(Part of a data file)
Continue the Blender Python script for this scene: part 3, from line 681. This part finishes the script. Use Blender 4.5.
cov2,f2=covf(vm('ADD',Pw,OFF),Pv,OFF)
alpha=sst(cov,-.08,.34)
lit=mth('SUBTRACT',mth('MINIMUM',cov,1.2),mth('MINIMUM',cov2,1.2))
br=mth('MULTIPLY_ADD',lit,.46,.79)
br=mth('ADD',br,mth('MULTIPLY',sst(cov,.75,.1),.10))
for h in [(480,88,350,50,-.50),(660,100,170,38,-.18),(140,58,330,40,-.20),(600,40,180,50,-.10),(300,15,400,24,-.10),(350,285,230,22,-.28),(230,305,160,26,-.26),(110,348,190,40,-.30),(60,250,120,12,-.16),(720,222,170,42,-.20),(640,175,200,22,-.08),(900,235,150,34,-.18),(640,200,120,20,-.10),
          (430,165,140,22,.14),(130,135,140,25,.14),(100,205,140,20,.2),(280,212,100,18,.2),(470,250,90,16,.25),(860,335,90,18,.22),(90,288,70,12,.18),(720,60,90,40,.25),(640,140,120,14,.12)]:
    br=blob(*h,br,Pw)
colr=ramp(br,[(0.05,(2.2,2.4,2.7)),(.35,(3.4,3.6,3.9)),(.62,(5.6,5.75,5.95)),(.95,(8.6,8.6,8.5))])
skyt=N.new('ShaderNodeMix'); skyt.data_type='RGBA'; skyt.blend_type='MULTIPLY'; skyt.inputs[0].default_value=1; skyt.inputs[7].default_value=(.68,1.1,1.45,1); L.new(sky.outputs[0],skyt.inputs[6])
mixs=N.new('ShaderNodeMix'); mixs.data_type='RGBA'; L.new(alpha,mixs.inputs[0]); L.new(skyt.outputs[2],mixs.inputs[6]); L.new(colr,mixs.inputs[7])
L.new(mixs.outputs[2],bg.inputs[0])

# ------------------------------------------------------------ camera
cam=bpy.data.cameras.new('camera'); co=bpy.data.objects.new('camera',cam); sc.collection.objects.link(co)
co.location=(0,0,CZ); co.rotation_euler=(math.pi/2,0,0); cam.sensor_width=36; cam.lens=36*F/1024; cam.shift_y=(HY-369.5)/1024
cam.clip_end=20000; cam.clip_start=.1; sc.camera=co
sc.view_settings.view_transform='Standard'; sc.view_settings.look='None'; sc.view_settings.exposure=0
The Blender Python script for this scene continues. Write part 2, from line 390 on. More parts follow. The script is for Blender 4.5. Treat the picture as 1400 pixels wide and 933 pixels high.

TASK STATEMENT: Exactly as shown, repeat every record.

WRITTEN RESPONSE:
Continue the Blender Python script for this scene: part 3, from line 681. This part finishes the script. Use Blender 4.5.
cov2,f2=covf(vm('ADD',Pw,OFF),Pv,OFF)
alpha=sst(cov,-.08,.34)
lit=mth('SUBTRACT',mth('MINIMUM',cov,1.2),mth('MINIMUM',cov2,1.2))
br=mth('MULTIPLY_ADD',lit,.46,.79)
br=mth('ADD',br,mth('MULTIPLY',sst(cov,.75,.1),.10))
for h in [(480,88,350,50,-.50),(660,100,170,38,-.18),(140,58,330,40,-.20),(600,40,180,50,-.10),(300,15,400,24,-.10),(350,285,230,22,-.28),(230,305,160,26,-.26),(110,348,190,40,-.30),(60,250,120,12,-.16),(720,222,170,42,-.20),(640,175,200,22,-.08),(900,235,150,34,-.18),(640,200,120,20,-.10),
          (430,165,140,22,.14),(130,135,140,25,.14),(100,205,140,20,.2),(280,212,100,18,.2),(470,250,90,16,.25),(860,335,90,18,.22),(90,288,70,12,.18),(720,60,90,40,.25),(640,140,120,14,.12)]:
    br=blob(*h,br,Pw)
colr=ramp(br,[(0.05,(2.2,2.4,2.7)),(.35,(3.4,3.6,3.9)),(.62,(5.6,5.75,5.95)),(.95,(8.6,8.6,8.5))])
skyt=N.new('ShaderNodeMix'); skyt.data_type='RGBA'; skyt.blend_type='MULTIPLY'; skyt.inputs[0].default_value=1; skyt.inputs[7].default_value=(.68,1.1,1.45,1); L.new(sky.outputs[0],skyt.inputs[6])
mixs=N.new('ShaderNodeMix'); mixs.data_type='RGBA'; L.new(alpha,mixs.inputs[0]); L.new(skyt.outputs[2],mixs.inputs[6]); L.new(colr,mixs.inputs[7])
L.new(mixs.outputs[2],bg.inputs[0])

# ------------------------------------------------------------ camera
cam=bpy.data.cameras.new('camera'); co=bpy.data.objects.new('camera',cam); sc.collection.objects.link(co)
co.location=(0,0,CZ); co.rotation_euler=(math.pi/2,0,0); cam.sensor_width=36; cam.lens=36*F/1024; cam.shift_y=(HY-369.5)/1024
cam.clip_end=20000; cam.clip_start=.1; sc.camera=co
sc.view_settings.view_transform='Standard'; sc.view_settings.look='None'; sc.view_settings.exposure=0
The Blender Python script for this scene continues. Write part 2, from line 390 on. More parts follow. The script is for Blender 4.5. Treat the picture as 1400 pixels wide and 933 pixels high.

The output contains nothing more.